Nationwide's Strategic Positioning
Nationwide's approach has been more measured but equally significant in its market impact. Their increases follow a consistent pattern across most product types, with 30 basis point rises on two-year deals and 25 basis point increases on five-year options.
The building society's first-time buyer products now start at 4.85% for two years at 60% LTV (previously 4.55%) and 5.10% for five years (up from 4.80%). These 30 basis point increases maintain the differential between first-time buyers and other customer segments.
Home movers see their 60% LTV rates move to 4.55% for two years and 4.70% for five years, whilst existing customer rate switches benefit from slightly better pricing at 4.34% and 4.49% respectively. The tracker products have seen modest 10 basis point increases across the board.
At higher LTV levels, Nationwide's increases become more pronounced. Their 95% LTV products have experienced varying adjustments, with some two-year rates rising just 13-15 basis points whilst five-year options have jumped 15-25 basis points.
Barclays Implements Dramatic Pricing Overhaul
Barclays has delivered today's most aggressive rate increases, with some products experiencing rises exceeding 100 basis points. This represents a fundamental repricing of their mortgage proposition.
The most dramatic change affects their existing customer switching products at 60% LTV, where the two-year rate has rocketed from 3.52% to 4.80% – a staggering 128 basis point increase. The five-year equivalent has risen from 3.62% to 4.71%, representing a 109 basis point jump.
New purchase customers face substantial but slightly more controlled increases. At 60% LTV, two-year rates have moved from 3.55% to 4.60% (105 basis points) whilst five-year deals have increased from 3.75% to 4.80% (also 105 basis points).
Even at higher LTV levels, the increases remain significant. The 75% LTV new purchase two-year rate has risen 88 basis points to 4.66%, whilst remortgage customers at the same LTV see their two-year option increase 93 basis points to 4.68%.
Interestingly, some Barclays products have been withdrawn entirely, suggesting a strategic repositioning rather than simple rate increases.
NatWest's Measured but Meaningful Adjustments
NatWest's changes represent the most restrained approach among today's movers, yet they're still significant enough to impact borrower decisions. Their increases typically range from 20 to 50 basis points across different products.
New purchase customers at 60% LTV now face rates of 4.52% for two years (up 37 basis points from 4.15%) and 4.69% for five years (up 31 basis points from 4.38%). Remortgage customers see similar increases, with their equivalent rates moving to 4.56% and 4.69%.
The tracker increases are particularly notable, with some products rising 43-49 basis points. This suggests NatWest is repositioning these products relative to the current 3.75% Bank of England base rate.
At 90% LTV, NatWest's new purchase five-year rate has increased 11 basis points to 5.01%, whilst their remortgage products have seen more modest adjustments.
Market Implications and Borrower Strategy
Today's coordinated increases suggest lenders are responding to similar pressures – likely a combination of funding cost increases and demand management.
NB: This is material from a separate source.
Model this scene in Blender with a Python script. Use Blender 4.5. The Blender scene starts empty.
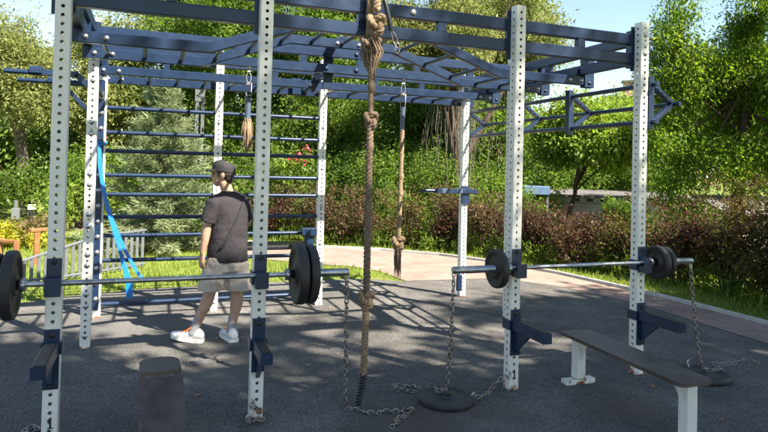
import bpy, math, random
import numpy as np
from mathutils import Vector, Matrix, noise as mnoise

random.seed(7)
SC = bpy.context.scene
COL = SC.collection
PI = math.pi
V = Vector
def up(z): return V((0, 0, z))

# ------------------------------------------------------------------ materials
def mat(name, col, rough=.6, metal=0., spec=.5, var=.0, scale=6., bump=0., bscale=60., col2=None, rvar=0., island=None, obj_coords=True):
    m = bpy.data.materials.new(name); m.use_nodes = True
    nt = m.node_tree; N = nt.nodes; L = nt.links
    b = N['Principled BSDF']
    b.inputs['Roughness'].default_value = rough
    b.inputs['Metallic'].default_value = metal
    b.inputs['Specular IOR Level'].default_value = spec
    b.inputs['Base Color'].default_value = (*col, 1)
    tc = N.new('ShaderNodeTexCoord')
    if var > 0 or col2 is not None:
        n = N.new('ShaderNodeTexNoise'); n.inputs['Scale'].default_value = scale
        n.inputs['Detail'].default_value = 6; n.inputs['Roughness'].default_value = .65
        L.new(tc.outputs['Object'], n.inputs['Vector'])
        r = N.new('ShaderNodeValToRGB')
        c2 = col2 if col2 is not None else tuple(c*(1-var) for c in col)
        c1 = tuple(min(1, c*(1+var*.5)) for c in col) if col2 is None else col
        r.color_ramp.elements[0].position = .35; r.color_ramp.elements[0].color = (*c2, 1)
        r.color_ramp.elements[1].position = .65; r.color_ramp.elements[1].color = (*c1, 1)
        L.new(n.outputs['Fac'], r.inputs['Fac']); L.new(r.outputs['Color'], b.inputs['Base Color'])
        if rvar:
            mr = N.new('ShaderNodeMapRange'); mr.inputs['To Min'].default_value = rough-rvar; mr.inputs['To Max'].default_value = rough+rvar
            L.new(n.outputs['Fac'], mr.inputs['Value']); L.new(mr.outputs['Result'], b.inputs['Roughness'])
    if bump > 0:
        n2 = N.new('ShaderNodeTexNoise'); n2.inputs['Scale'].default_value = bscale; n2.inputs['Detail'].default_value = 4
        L.new(tc.outputs['Object'], n2.inputs['Vector'])
        bp = N.new('ShaderNodeBump'); bp.inputs['Strength'].default_value = bump; bp.inputs['Distance'].default_value = .01
        L.new(n2.outputs['Fac'], bp.inputs['Height']); L.new(bp.outputs['Normal'], b.inputs['Normal'])
    return m

def leaf_mat(name, cols, trans=.35, rough=.5, clump=1.2):
    """leaf colours vary from leaf to leaf (island) and from bough to bough (noise)"""
    m = bpy.data.materials.new(name); m.use_nodes = True
    nt = m.node_tree; N = nt.nodes; L = nt.links
    b = N['Principled BSDF']; b.inputs['Roughness'].default_value = rough; b.inputs['Specular IOR Level'].default_value = .2
    g = N.new('ShaderNodeNewGeometry'); tc = N.new('ShaderNodeTexCoord')
    n = N.new('ShaderNodeTexNoise'); n.inputs['Scale'].default_value = clump; n.inputs['Detail'].default_value = 3
    L.new(tc.outputs['Object'], n.inputs['Vector'])
    mx = N.new('ShaderNodeMath'); mx.operation = 'MULTIPLY_ADD'; mx.inputs[1].default_value = .42
    L.new(g.outputs['Random Per Island'], mx.inputs[0])
    mu = N.new('ShaderNodeMath'); mu.operation = 'MULTIPLY'; mu.inputs[1].default_value = .62
    L.new(n.outputs['Fac'], mu.inputs[0]); L.new(mu.outputs[0], mx.inputs[2])
    r = N.new('ShaderNodeValToRGB'); e = r.color_ramp.elements
    e[0].position = .12; e[0].color = (*cols[0], 1); e[1].position = .85; e[1].color = (*cols[-1], 1)
    for i, c in enumerate(cols[1:-1]):
        k = e.new(.12+.73*(i+1)/(len(cols)-1)); k.color = (*c, 1)
    L.new(mx.outputs[0], r.inputs['Fac']); L.new(r.outputs['Color'], b.inputs['Base Color'])
    t = N.new('ShaderNodeBsdfTranslucent')
    hs = N.new('ShaderNodeHueSaturation'); hs.inputs['Saturation'].default_value = 1.15; hs.inputs['Value'].default_value = 1.5
    L.new(r.outputs['Color'], hs.inputs['Color']); L.new(hs.outputs['Color'], t.inputs['Color'])
    ms = N.new('ShaderNodeMixShader'); ms.inputs['Fac'].default_value = trans
    L.new(b.outputs[0], ms.inputs[1]); L.new(t.outputs[0], ms.inputs[2])
    L.new(ms.outputs[0], N['Material Output'].inputs['Surface'])
    return m

# ------------------------------------------------------------------ mesh builder
class MB:
    def __init__(s): s.v = []; s.f = []; s.sm = []; s.mi = []; s.cur = 0
    def add(s, vs, fs, smooth=False):
        o = len(s.v); s.v += [tuple(p) for p in vs]
        for f in fs: s.f.append(tuple(i+o for i in f)); s.sm.append(smooth); s.mi.append(s.cur)
        return s
    def beam(s, p0, p1, w, h, up=(0, 0, 1), ch=.004):
        """chamfered rectangular bar; w across, h along up"""
        p0, p1 = V(p0), V(p1); d = (p1-p0).normalized(); up = V(up)
        if abs(d.dot(up)) > .99: up = V((0, 1, 0))
        x = d.cross(up).normalized(); y = x.cross(d).normalized()
        a, b = w/2, h/2; c = min(ch, a*.6, b*.6)
        prof = [(-a+c, -b), (a-c, -b), (a, -b+c), (a, b-c), (a-c, b), (-a+c, b), (-a, b-c), (-a, -b+c)]
        vs = [p0+x*u+y*v for u, v in prof]+[p1+x*u+y*v for u, v in prof]
        fs = [(i, (i+1) % 8, 8+(i+1) % 8, 8+i) for i in range(8)]+[tuple(range(7, -1, -1)), tuple(range(8, 16))]
        return s.add(vs, fs)
    def box(s, c, sz, rz=0, ch=.003, rx=0):
        c = V(c); R = Matrix.Rotation(rz, 3, 'Z') @ Matrix.Rotation(rx, 3, 'X')
        d = R @ V((sz[0]/2, 0, 0))
        return s.beam(c-d, c+d, sz[1], sz[2], up=R @ V((0, 0, 1)), ch=ch)
    def tube(s, pts, rad, n=10, caps=True, smooth=True, round_ends=False, closed=False):
        pts = [V(p) for p in pts]
        if not hasattr(rad, '__len__'): rad = [rad]*len(pts)
        rad = list(rad)
        if round_ends:
            d0 = (pts[0]-pts[1]).normalized(); d1 = (pts[-1]-pts[-2]).normalized()
            A, ra, B, rb = [], [], [], []
            p0, r0, p1, r1 = pts[0], rad[0], pts[-1], rad[-1]
            for a in (75, 50, 25):
                t = math.radians(a); A.append(p0+d0*r0*math.sin(t)); ra.append(r0*math.cos(t))
            for a in (25, 50, 75):
                t = math.radians(a); B.append(p1+d1*r1*math.sin(t)); rb.append(r1*math.cos(t))
            pts = A+pts+B; rad = ra+rad+rb
        m = len(pts); vs = []; x = None
        for i, p in enumerate(pts):
            if closed: d = pts[(i+1) % m]-pts[i-1]
            else: d = pts[min(i+1, m-1)]-pts[max(i-1, 0)]
            d = d.normalized() if d.length > 1e-9 else V((0, 0, 1))
            if x is None: x = d.orthogonal().normalized()
            else:
                x = x-d*x.dot(d); x = x.normalized() if x.length > 1e-6 else d.orthogonal().normalized()
            y = d.cross(x)
            vs += [p+(x*math.cos(2*PI*k/n)+y*math.sin(2*PI*k/n))*rad[i] for k in range(n)]
        fs = []
        for i in range(m if closed else m-1):
            j = (i+1) % m
            fs += [(i*n+k, i*n+(k+1) % n, j*n+(k+1) % n, j*n+k) for k in range(n)]
        s.add(vs, fs, smooth)
        if caps and not closed: s.add(vs[:n], [tuple(range(n-1, -1, -1))]); s.add(vs[-n:], [tuple(range(n))])
        return s
    def lathe(s, c, axis, prof, n=32, smooth=True):
        """prof: (distance along the axis, radius)"""
        c, ax = V(c), V(axis).normalized(); x = ax.orthogonal().normalized(); y = ax.cross(x); vs = []
        for t, r in prof: vs += [c+ax*t+(x*math.cos(2*PI*k/n)+y*math.sin(2*PI*k/n))*r for k in range(n)]
        fs = [(i*n+k, i*n+(k+1) % n, (i+1)*n+(k+1) % n, (i+1)*n+k) for i in range(len(prof)-1) for k in range(n)]
        s.add(vs, fs, smooth)
        if prof[0][1] > 1e-5: s.add(vs[:n], [tuple(range(n-1, -1, -1))])
        if prof[-1][1] > 1e-5: s.add(vs[-n:], [tuple(range(n))])
        return s
    def prism(s, outline, z0, z1):
        """outline in x, y, extruded in z"""
        n = len(outline); vs = [(x, y, z0) for x, y in outline]+[(x, y, z1) for x, y in outline]
        return s.add(vs, [(i, (i+1) % n, n+(i+1) % n, n+i) for i in range(n)]+[tuple(range(n-1, -1, -1)), tuple(range(n, 2*n))])
    def ell(s, c, r, n=20, m=12, R=None):
        c = V(c); vs = []; R = R or Matrix.Identity(3)
        for i in range(m+1):
            t = PI*i/m
            for k in range(n):
                p = 2*PI*k/n; vs.append(c+R @ V((r[0]*math.sin(t)*math.cos(p), r[1]*math.sin(t)*math.sin(p), r[2]*math.cos(t))))
        return s.add(vs, [(i*n+k, (i+1)*n+k, (i+1)*n+(k+1) % n, i*n+(k+1) % n) for i in range(m) for k in range(n)], True)
    def bolt(s, c, ax, r=.018, h=.012):
        return s.lathe(c, ax, [(0, r*1.35), (.003, r*1.35), (.003, r), (h*.7, r*.9), (h, r*.5), (h, 0)], 12)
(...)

When four major lenders move simultaneously, it typically indicates broader market forces rather than individual pricing strategies.
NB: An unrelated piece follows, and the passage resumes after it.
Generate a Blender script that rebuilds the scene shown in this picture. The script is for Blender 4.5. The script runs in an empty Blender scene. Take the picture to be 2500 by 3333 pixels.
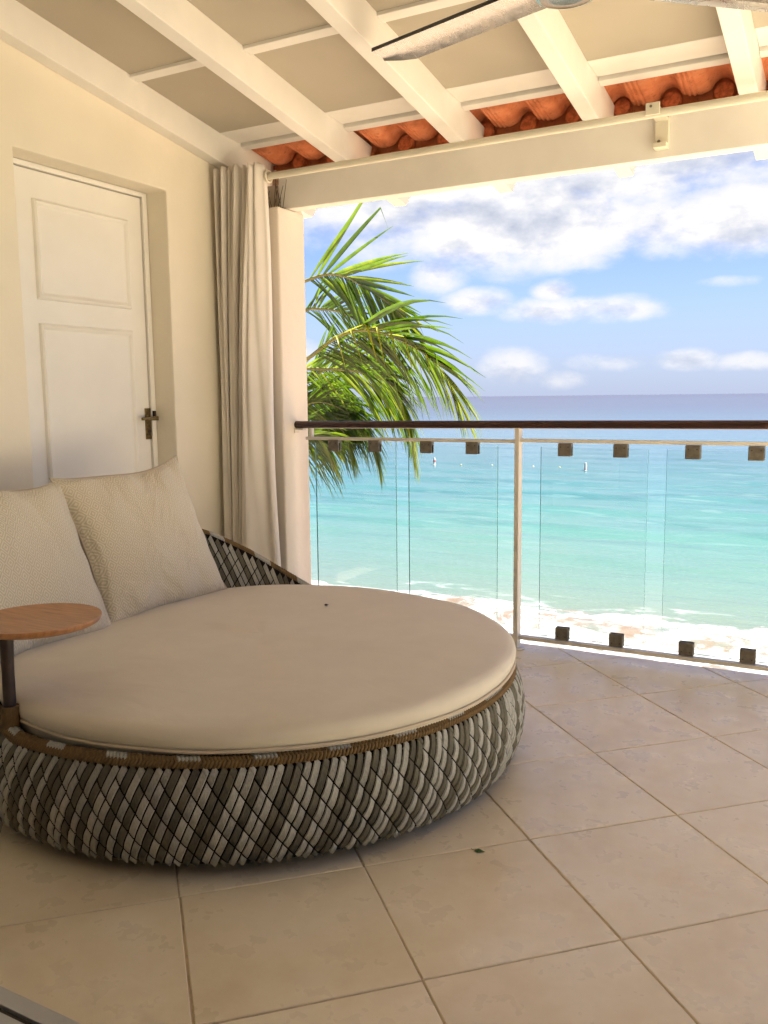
import bpy, math, random
import numpy as np
from mathutils import Matrix, Vector
random.seed(7); RNG = np.random.default_rng(7)
S = bpy.context.scene
COL = S.collection
R = math.radians

# ------------------------------------------------------------------ camera
EXPOSURE = 2.42
cam = bpy.data.cameras.new('camera'); cam_o = bpy.data.objects.new('camera', cam); COL.objects.link(cam_o)
cam.sensor_fit = 'VERTICAL'; cam.sensor_height = 36; cam.lens = 30.775
cam.clip_start = 0.05; cam.clip_end = 60000
cam_o.matrix_world = Matrix(((0.8772, -0.0529, 0.4772, 0), (0.4800, 0.1191, -0.8691, 0), (-0.0109, 0.9915, 0.1299, 1.16), (0, 0, 0, 1)))
S.camera = cam_o

# ------------------------------------------------------------------ sun, sky, exposure
SUN_EL, SUN_AZ = R(68), R(14)            # azimuth measured from +X (along the railing) towards the sea (+Y)
sdir = Vector((math.cos(SUN_EL) * math.cos(SUN_AZ), math.cos(SUN_EL) * math.sin(SUN_AZ), math.sin(SUN_EL)))
sl = bpy.data.lights.new('sun', 'SUN'); sl.energy = 5.0; sl.angle = R(0.6); sl.color = (1.0, 0.96, 0.90)
so = bpy.data.objects.new('sun', sl); COL.objects.link(so); so.rotation_euler = sdir.to_track_quat('Z', 'Y').to_euler()
S.view_settings.view_transform = 'Standard'; S.view_settings.look = 'None'
S.view_settings.gamma = 1; S.view_settings.exposure = EXPOSURE; S.view_settings.use_curve_mapping = False

class NT:
    """small node helper"""
    def __init__(s, tree): s.t = tree; s.n = tree.nodes; s.l = tree.links
    def new(s, typ, **kw):
        n = s.n.new(typ)
        for k, v in kw.items(): setattr(n, k, v)
        return n
    def put(s, sock, v):
        if v is None: return
        if hasattr(v, 'node'): s.l.new(v, sock)
        else:
            if sock.type == 'RGBA' and len(v) == 3: v = (*v, 1)
            sock.default_value = v
    def m(s, op, a, b=None, c=None, clamp=False):
        n = s.new('ShaderNodeMath', operation=op, use_clamp=clamp)
        for i, v in enumerate((a, b, c)): s.put(n.inputs[i], v)
        return n.outputs[0]
    def mix(s, f, a, b, blend='MIX'):
        n = s.new('ShaderNodeMix', data_type='RGBA', blend_type=blend)
        s.put(n.inputs[0], f); s.put(n.inputs[6], a); s.put(n.inputs[7], b); return n.outputs[2]
    def noise(s, vec, scale, detail=4, rough=.55, dist=0, w=None, dim='3D'):
        n = s.new('ShaderNodeTexNoise', noise_dimensions=dim)
        if w is not None: n.noise_dimensions = '4D'; s.put(n.inputs['W'], w)
        s.put(n.inputs['Vector'], vec); s.put(n.inputs['Scale'], scale); s.put(n.inputs['Detail'], detail)
        s.put(n.inputs['Roughness'], rough); s.put(n.inputs['Distortion'], dist); return n.outputs[0]
    def rng(s, v, a, b, c=0., d=1., smooth=True):
        n = s.new('ShaderNodeMapRange', interpolation_type='SMOOTHSTEP' if smooth else 'LINEAR')
        for i, x in enumerate((v, a, b, c, d)): s.put(n.inputs[i], x)
        return n.outputs[0]
    def ramp(s, f, stops, interp='LINEAR'):
        n = s.new('ShaderNodeValToRGB'); cr = n.color_ramp; cr.interpolation = interp
        while len(cr.elements) < len(stops): cr.elements.new(.5)
        for e, (p, c) in zip(cr.elements, stops): e.position = p; e.color = (*c, 1) if len(c) == 3 else c
        s.put(n.inputs[0], f); return n.outputs[0]
    def xyz(s, x=0., y=0., z=0.):
        n = s.new('ShaderNodeCombineXYZ')
        for i, v in enumerate((x, y, z)): s.put(n.inputs[i], v)
        return n.outputs[0]
    def sep(s, v):
        n = s.new('ShaderNodeSeparateXYZ'); s.put(n.inputs[0], v); return n.outputs
    def vscale(s, v, sc):
        n = s.new('ShaderNodeVectorMath', operation='MULTIPLY'); s.put(n.inputs[0], v); s.put(n.inputs[1], sc); return n.outputs[0]
    def bump(s, h, strength=.2, dist=.01, nrm=None):
        n = s.new('ShaderNodeBump'); s.put(n.inputs['Height'], h); n.inputs['Strength'].default_value = strength
        n.inputs['Distance'].default_value = dist; s.put(n.inputs['Normal'], nrm); return n.outputs[0]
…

The current best rates across the market now stand at 4.52% for two-year fixes and 4.69% for five-year deals, both from NatWest despite their increases today. The competitive landscape has shifted significantly, with the gap between best rates and average rates widening.
For borrowers currently in application, these changes highlight the importance of rate locks and quick decision-making. Those still shopping around should expect continued volatility as other lenders may follow suit in the coming days.
The Bank of England base rate remains at 3.75%, but today's moves suggest lenders are pricing in expectations of either sustained higher funding costs or reduced competition for mortgage business.
Frequently Asked Questions
Why have four major lenders increased rates on the same day?
When multiple lenders move simultaneously, it typically indicates they're responding to similar market pressures such as increased funding costs, swap rate movements, or demand management strategies. Today's coordinated increases suggest broader market forces are at play rather than individual lender pricing decisions.
Which lender has implemented the biggest rate increases today?
Barclays has delivered the most dramatic increases, with some existing customer switching products rising over 120 basis points. Their 60% LTV two-year existing customer rate jumped from 3.52% to 4.80%, representing a 128 basis point increase.
Are existing customers getting better treatment than new borrowers?
Yes, particularly at HSBC where existing customers borrowing more or switching see increases of 30-40 basis points, whilst new customers face increases of 50-60 basis points. This reflects lenders' desire to retain existing relationships whilst managing new business volumes.
Should I rush to secure a mortgage rate before further increases?
If you're actively house hunting or approaching your current deal's end, consider securing a rate lock quickly. Today's coordinated moves suggest other lenders may follow suit. However, avoid making hasty property decisions solely based on rate movements.
What's the current best mortgage rate available after today's changes?
Despite today's increases, NatWest currently offers the best two-year rate at 4.52% and five-year rate at 4.69% (both with a £995 fee at 60% LTV). However, with ongoing market volatility, these leading rates could change quickly.